My real suggestion for finding a word was using a "binary search" algorithm. I aplogoize for those that are not programmers and do not know what that means. Let me give a quick "Laymans summeary"
The binary search is a very very simple search designed for speed and simplicity. Essentially what it does is search through a file/array and cuts the search by half every time reducing the search time by half every time. This gives a mathematical search time of log n.
Here is the algorithm.
What you need to know before the algorithm starts.
* The array size/file size in line numbers
* Must be sorted (dictionaries usally are)

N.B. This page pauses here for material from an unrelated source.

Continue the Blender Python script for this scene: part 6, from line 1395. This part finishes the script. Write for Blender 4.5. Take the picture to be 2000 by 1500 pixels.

Say we have a file 26 lines long. Each line is the first letter of the alphabit
>We are looking for the word J
MIN = line 1
MAX = line 26
As we do our algorithm the boundary of the MIN/MAX will shrink as we get
closer.
1) Jump to the half the current size(MAX-MIN). We jump to line 13. That is the letter is "M"
2) Compare "J" to "M". "M" is too large so we search down
3) Cut the max size from 26 to 13.
4) Now look at 1/2 the new MIN/MAX(13-1)/2. We get 6.5 so we round to 7.
5) Compare "J" to the MIN+7. That is the letter "G". "J" is larger than "G" so we set the MIN to 7
6) Now take the 1/2 of the new MIN/MAX = (13-7)/2 = 3
) Compare "J" to the MIN+3 = 10 (remember the new min is 7)
7) BINGO we found a match.
If you notice the sequential search would have taken us 10 reads to find "J". The "binary search" algorithm only took 3 reads.
The real hard part is SONY's API since it is not published I don't know if there is a way to jump to line numbers.